Um danach allein mit seiner Präsenz den Markplatz zu versauen. Und weil das verkehrsmässig nicht reicht und alles, was auf Schienen fährt, unwidersprochen gut ist, soll dort unter dem noch immer scheusslich möblierten Platz auch noch eine Milliarden teure S-Bahn gelegt werden, womit mit all den Auf- und Abgängen der Marktplatz zu einem innenstädtischen Bahnhof für Oberbaselbieter und Aggloristen wird.
Obwohl ich, wie gesagt, mir bewusst bin, mit dieser und allen anderen Kolumnen an dieser Stelle nichts zu bewirken, plädiere ich trotzdem dafür, die innenstädtische Tramstrecke in den Petersgraben zu verlegen und vom Barfi bis zur Schifflände den städtischen Raum den Menschen zu überlassen.
Zum Flanieren, Kaffeetrinken, Einkaufen oder einfach nur um rumzusitzen.

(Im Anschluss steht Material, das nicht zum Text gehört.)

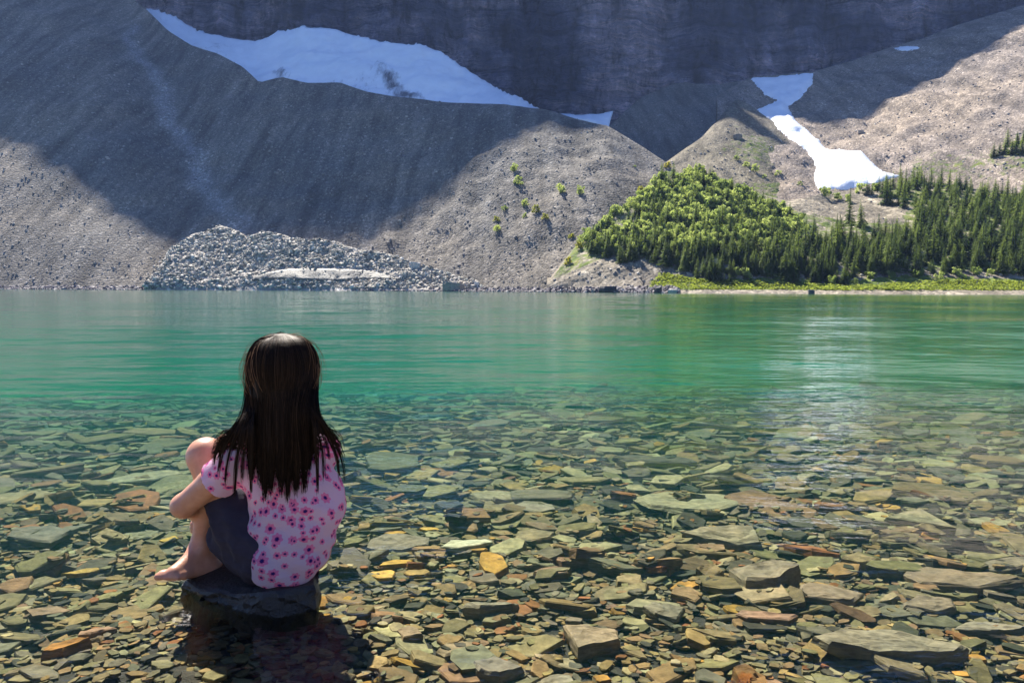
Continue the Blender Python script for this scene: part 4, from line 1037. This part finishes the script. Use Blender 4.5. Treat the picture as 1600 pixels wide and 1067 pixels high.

Zuerst erschienen in der Basler Zeitung vom 13. Juli 2016
Michael Przewrocki meint
Schon ein Riesenaufwand für ein bisschen Freiheit zwischen Barfüsser-und Marktplatz. Das gleiche Puff dann aber täglich wie an der Fasnacht wenn alle Baselbieter das auch geniessen wollen!
isaac reber meint
bravo!
Zofinger meint
Das Problem liegt in der Tramgläubigkeit der Basler. Wenn uns seit Jahrzehnten eingebläut wird, dass im U-Abo das Heil liegt und im schnellen Erreichen des Zentrums, also des Marktplatzes, das Glück, dann kann man auf so ein Heilsversprechen nicht von heute auf morgen verzichten.
So werden wir in Zukunft noch mehr Kommentare mit diesem Inhalt lesen.
Paule meint
Finde die Idee gut. Es herrscht im Moment tatsächlich eine angehme Tramruhe in der Stadt. Ist der Petersgraben als Tramtrasse nicht schon einmal zur Diskussion gestanden?
Herrmann Elig meint
Und das Bild soll einen Vorgeschmack auf den belebten Marktplatz geben?
Spannend, dass gerade MM für mehr „Einkaufen“ in der Innenstadt wirbt.
http://arlesheimreloaded.ch/hurra-auch-deiss-schliesst/
M.M. meint
Kommen eben vom Einkaufen in der Stadt zurück: Läderach-Schoggi vom Marktplatz. 🙂
Franz meint
Gegen Tram zu schreiben ist Gotteslästerung.
Vielleicht doch lieber bei der Hundescheisse bleiben.